[start]
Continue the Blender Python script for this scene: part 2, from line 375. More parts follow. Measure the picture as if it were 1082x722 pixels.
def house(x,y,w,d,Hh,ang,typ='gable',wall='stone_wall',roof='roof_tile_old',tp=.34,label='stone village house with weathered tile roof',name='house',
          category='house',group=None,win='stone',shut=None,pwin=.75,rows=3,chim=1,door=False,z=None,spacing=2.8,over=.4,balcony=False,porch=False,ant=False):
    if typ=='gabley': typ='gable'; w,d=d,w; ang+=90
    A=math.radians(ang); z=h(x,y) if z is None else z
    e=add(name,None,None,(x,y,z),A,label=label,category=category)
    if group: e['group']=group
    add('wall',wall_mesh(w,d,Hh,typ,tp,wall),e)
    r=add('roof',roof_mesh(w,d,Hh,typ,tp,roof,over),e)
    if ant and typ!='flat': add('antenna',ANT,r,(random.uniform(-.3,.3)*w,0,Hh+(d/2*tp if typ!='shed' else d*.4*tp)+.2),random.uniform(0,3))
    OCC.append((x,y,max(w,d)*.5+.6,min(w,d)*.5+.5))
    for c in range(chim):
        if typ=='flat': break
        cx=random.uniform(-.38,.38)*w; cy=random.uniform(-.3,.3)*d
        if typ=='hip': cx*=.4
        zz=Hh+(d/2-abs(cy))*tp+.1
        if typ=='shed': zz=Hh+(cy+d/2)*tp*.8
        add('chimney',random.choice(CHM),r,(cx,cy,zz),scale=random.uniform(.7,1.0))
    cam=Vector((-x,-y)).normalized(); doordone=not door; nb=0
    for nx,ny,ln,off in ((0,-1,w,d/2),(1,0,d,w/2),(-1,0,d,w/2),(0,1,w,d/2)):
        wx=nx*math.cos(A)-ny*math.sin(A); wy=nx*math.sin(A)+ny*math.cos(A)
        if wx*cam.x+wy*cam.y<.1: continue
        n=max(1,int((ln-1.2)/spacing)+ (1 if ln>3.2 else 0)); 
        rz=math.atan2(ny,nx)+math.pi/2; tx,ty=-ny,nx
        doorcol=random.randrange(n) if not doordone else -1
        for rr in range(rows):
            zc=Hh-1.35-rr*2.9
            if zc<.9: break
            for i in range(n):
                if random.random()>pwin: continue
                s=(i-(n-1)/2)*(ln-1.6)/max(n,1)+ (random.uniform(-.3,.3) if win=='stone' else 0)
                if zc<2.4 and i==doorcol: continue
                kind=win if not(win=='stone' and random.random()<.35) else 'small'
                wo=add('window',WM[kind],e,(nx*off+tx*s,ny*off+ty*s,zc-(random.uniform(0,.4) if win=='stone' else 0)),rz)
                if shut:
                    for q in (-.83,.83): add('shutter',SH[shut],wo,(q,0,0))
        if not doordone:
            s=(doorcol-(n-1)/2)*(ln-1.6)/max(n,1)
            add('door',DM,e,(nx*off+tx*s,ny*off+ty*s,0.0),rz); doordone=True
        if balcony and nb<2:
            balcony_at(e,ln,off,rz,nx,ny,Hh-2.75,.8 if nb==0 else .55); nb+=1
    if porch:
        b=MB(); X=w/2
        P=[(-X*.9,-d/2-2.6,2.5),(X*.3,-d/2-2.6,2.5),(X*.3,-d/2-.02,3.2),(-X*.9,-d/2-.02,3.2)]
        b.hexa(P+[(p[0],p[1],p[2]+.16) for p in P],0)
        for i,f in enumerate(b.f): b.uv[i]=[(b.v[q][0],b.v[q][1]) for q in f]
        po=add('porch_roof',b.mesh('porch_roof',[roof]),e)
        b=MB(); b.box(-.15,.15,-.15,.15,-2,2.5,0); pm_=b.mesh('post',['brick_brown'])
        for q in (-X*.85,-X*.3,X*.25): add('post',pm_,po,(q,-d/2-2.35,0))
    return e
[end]
**Set task:**
Please set down all the data word for word.

**Solved problem:**
Continue the Blender Python script for this scene: part 2, from line 375. More parts follow. Measure the picture as if it were 1082x722 pixels.
def house(x,y,w,d,Hh,ang,typ='gable',wall='stone_wall',roof='roof_tile_old',tp=.34,label='stone village house with weathered tile roof',name='house',
          category='house',group=None,win='stone',shut=None,pwin=.75,rows=3,chim=1,door=False,z=None,spacing=2.8,over=.4,balcony=False,porch=False,ant=False):
    if typ=='gabley': typ='gable'; w,d=d,w; ang+=90
    A=math.radians(ang); z=h(x,y) if z is None else z
    e=add(name,None,None,(x,y,z),A,label=label,category=category)
    if group: e['group']=group
    add('wall',wall_mesh(w,d,Hh,typ,tp,wall),e)
    r=add('roof',roof_mesh(w,d,Hh,typ,tp,roof,over),e)
    if ant and typ!='flat': add('antenna',ANT,r,(random.uniform(-.3,.3)*w,0,Hh+(d/2*tp if typ!='shed' else d*.4*tp)+.2),random.uniform(0,3))
    OCC.append((x,y,max(w,d)*.5+.6,min(w,d)*.5+.5))
    for c in range(chim):
        if typ=='flat': break
        cx=random.uniform(-.38,.38)*w; cy=random.uniform(-.3,.3)*d
        if typ=='hip': cx*=.4
        zz=Hh+(d/2-abs(cy))*tp+.1
        if typ=='shed': zz=Hh+(cy+d/2)*tp*.8
        add('chimney',random.choice(CHM),r,(cx,cy,zz),scale=random.uniform(.7,1.0))
    cam=Vector((-x,-y)).normalized(); doordone=not door; nb=0
    for nx,ny,ln,off in ((0,-1,w,d/2),(1,0,d,w/2),(-1,0,d,w/2),(0,1,w,d/2)):
        wx=nx*math.cos(A)-ny*math.sin(A); wy=nx*math.sin(A)+ny*math.cos(A)
        if wx*cam.x+wy*cam.y<.1: continue
        n=max(1,int((ln-1.2)/spacing)+ (1 if ln>3.2 else 0)); 
        rz=math.atan2(ny,nx)+math.pi/2; tx,ty=-ny,nx
        doorcol=random.randrange(n) if not doordone else -1
        for rr in range(rows):
            zc=Hh-1.35-rr*2.9
            if zc<.9: break
            for i in range(n):
                if random.random()>pwin: continue
                s=(i-(n-1)/2)*(ln-1.6)/max(n,1)+ (random.uniform(-.3,.3) if win=='stone' else 0)
                if zc<2.4 and i==doorcol: continue
                kind=win if not(win=='stone' and random.random()<.35) else 'small'
                wo=add('window',WM[kind],e,(nx*off+tx*s,ny*off+ty*s,zc-(random.uniform(0,.4) if win=='stone' else 0)),rz)
                if shut:
                    for q in (-.83,.83): add('shutter',SH[shut],wo,(q,0,0))
        if not doordone:
            s=(doorcol-(n-1)/2)*(ln-1.6)/max(n,1)
            add('door',DM,e,(nx*off+tx*s,ny*off+ty*s,0.0),rz); doordone=True
        if balcony and nb<2:
            balcony_at(e,ln,off,rz,nx,ny,Hh-2.75,.8 if nb==0 else .55); nb+=1
    if porch:
        b=MB(); X=w/2
        P=[(-X*.9,-d/2-2.6,2.5),(X*.3,-d/2-2.6,2.5),(X*.3,-d/2-.02,3.2),(-X*.9,-d/2-.02,3.2)]
        b.hexa(P+[(p[0],p[1],p[2]+.16) for p in P],0)
        for i,f in enumerate(b.f): b.uv[i]=[(b.v[q][0],b.v[q][1]) for q in f]
        po=add('porch_roof',b.mesh('porch_roof',[roof]),e)
        b=MB(); b.box(-.15,.15,-.15,.15,-2,2.5,0); pm_=b.mesh('post',['brick_brown'])
        for q in (-X*.85,-X*.3,X*.25): add('post',pm_,po,(q,-d/2-2.35,0))
    return e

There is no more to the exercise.